Со времени Петра Великого мы думали, отмечает Чаадаев, что и мы идем вместе с народами Запада. Но вот появляется новая школа - школа новоиспеченного патриотизма - и говорит, что больше не нужно Запада и что надо разрушить создание Петра Великого, забыв о том, что сделал для нас Запад и чему нас обучила Европа. Чему нам завидовать на Западе - его религиозным войнам, его папству, рыцарству, инквизиции? Предоставленные самим себе - нашему светлому уму, плодотворному началу, скрытому в недрах нашей мощной природы, особенно нашей святой вере - мы очень скоро «опередили бы все эти народы, преданные заблуждению и лжи». Г Социально-политическую программу славянофильской школы, о которой здесь идет речь, Чаадаев относил к разряду ретроспективных утопий. Ее суть он передавал такими словами: «Итак, удалимся на Восток, которого мы всюду касаемся, откуда мы не так давно получили наши верования, законы, добродетели, словом, все, что сделало нас самым могущественным народом на земле. Старый Восток сходит со сцены: не мы ли его естественные наследники?»

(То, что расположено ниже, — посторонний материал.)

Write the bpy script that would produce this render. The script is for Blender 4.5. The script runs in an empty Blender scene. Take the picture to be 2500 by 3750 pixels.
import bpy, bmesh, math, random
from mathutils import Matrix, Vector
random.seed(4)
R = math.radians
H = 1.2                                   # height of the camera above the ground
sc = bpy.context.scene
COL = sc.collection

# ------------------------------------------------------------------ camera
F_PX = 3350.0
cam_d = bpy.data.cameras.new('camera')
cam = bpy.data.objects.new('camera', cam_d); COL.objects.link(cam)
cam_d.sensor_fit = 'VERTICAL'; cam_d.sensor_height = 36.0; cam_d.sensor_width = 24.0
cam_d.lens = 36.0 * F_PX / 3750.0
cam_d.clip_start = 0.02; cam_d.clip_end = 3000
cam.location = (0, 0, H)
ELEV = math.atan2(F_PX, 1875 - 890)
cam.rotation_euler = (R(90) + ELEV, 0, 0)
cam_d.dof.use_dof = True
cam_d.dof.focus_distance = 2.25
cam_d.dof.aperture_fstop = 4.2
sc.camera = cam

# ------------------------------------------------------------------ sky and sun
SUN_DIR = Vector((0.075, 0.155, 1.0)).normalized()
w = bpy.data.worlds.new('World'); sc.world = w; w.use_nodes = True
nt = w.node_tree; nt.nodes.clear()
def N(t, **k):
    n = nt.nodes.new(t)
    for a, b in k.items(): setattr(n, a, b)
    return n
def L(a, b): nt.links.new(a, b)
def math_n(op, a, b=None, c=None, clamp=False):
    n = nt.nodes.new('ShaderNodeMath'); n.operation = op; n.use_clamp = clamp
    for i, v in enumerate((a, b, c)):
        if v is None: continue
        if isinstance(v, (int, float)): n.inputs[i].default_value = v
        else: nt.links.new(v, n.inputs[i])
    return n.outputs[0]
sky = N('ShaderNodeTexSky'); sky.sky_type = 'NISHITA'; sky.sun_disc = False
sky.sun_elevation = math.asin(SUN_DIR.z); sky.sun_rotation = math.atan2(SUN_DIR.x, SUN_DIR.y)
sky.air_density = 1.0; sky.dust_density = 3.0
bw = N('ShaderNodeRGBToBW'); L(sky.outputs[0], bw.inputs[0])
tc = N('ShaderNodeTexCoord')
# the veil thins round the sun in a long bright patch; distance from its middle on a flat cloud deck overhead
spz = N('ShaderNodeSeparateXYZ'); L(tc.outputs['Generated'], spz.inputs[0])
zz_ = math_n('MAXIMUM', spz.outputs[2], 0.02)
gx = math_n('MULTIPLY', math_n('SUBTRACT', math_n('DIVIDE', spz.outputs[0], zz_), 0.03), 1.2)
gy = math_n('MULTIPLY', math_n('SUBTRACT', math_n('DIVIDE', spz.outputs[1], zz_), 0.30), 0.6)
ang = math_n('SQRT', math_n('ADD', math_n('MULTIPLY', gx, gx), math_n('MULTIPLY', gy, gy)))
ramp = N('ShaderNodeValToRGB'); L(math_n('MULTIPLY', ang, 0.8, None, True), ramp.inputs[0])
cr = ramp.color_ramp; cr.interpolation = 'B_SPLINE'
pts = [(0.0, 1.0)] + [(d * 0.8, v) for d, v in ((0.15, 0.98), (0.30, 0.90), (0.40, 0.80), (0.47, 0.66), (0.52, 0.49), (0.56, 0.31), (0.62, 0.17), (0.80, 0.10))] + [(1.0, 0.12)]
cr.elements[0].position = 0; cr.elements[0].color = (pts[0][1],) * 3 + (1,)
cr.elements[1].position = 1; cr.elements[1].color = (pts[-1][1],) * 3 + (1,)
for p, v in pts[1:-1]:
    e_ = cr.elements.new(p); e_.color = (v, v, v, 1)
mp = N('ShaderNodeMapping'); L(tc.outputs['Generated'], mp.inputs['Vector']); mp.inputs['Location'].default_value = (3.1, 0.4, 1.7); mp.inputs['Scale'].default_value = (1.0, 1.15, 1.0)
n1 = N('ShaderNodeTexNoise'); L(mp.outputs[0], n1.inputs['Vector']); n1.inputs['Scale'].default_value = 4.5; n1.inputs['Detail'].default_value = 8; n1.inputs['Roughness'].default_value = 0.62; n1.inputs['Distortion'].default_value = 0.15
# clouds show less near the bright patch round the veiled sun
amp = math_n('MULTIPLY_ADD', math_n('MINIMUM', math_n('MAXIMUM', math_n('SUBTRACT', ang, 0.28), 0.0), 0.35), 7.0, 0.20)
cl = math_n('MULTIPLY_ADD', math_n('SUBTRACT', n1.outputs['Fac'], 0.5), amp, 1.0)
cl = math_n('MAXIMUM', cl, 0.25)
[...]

Расходясь со славянофилами в оценке «выгод нашего изолированного положения», Чаадаев сближался с теми из них, кто воспринимал застойность как «спасительную неподвижность» в эпоху потрясений. В своих представлениях о путях спасения он был не менее утопичен, чем его оппоненты. Его программа конструировалась с учетом такого же небольшого числа основополагающих факторов (религия, просвещение и облагораживание нравов), как и у славянофилов (община, религия, самодержавие).
О европейских революциях 40-х гг. он отзывался как о впадении человечества в варварство и анархию и наступлении эпохи господства «посредственности». В этих условиях он стал видеть призвание России в том, чтобы «дать в свое время разрешение всем вопросам, возбуждающим споры в Европе». О перспективах социализма он заметил не без проницательности, что «социализм победит не потому, что он прав, а потому, что не правы его противники». При всех симпатиях к римско-католическому миру народов, в котором он находил гармоничное соединение религии с политикой, а также с наукой и духом общественных преобразований, он воздавал должное и плодам православия на Руси: здесь плоды составили не наука и благоустроенный быт, а «духовное и душевное устройство человека - бескорыстие сердца и скромность ума, терпение и надежда, совестливость и самоотречение. Ему мы обязаны всеми лучшими народными свойствами, своим величием, всем тем, что отличает нас от прочих народов и творит судьбы наши» (из письма П. Вяземскому, 1847).
Мы призваны, отмечал Чаадаев, быть настоящим совестным судом по многим тяжбам, которые ведутся перед великим трибуналом человеческого духа и человеческого общества. В число собственных заслуг перед Россией он включал неизменную «любовь Отечества в его интересах, а не в своих собственных», а также свое стремление вместо «представительства идей» обзавестись своими собственными идеями. Его обобщения русской и всеобщей истории благотворно повлияли на аналогичную работу в среде западников и славянофилов, а также на позицию маркиза де Кюстина, автора книги «Россия в 1839 году». Его размышления о роли и судьбах церковной жизни на православном Востоке и католическом Западе были подхвачены и продолжены В. С. Соловьевым. Некоторые его взгляды и оценки были усвоены в народничестве через посредство Герцена, особенно мысль о своеобразных свойствах русского народа, делающих его предрасположенным к ускоренному усвоению положительного опыта, накопленного Западом в области культурной и политической.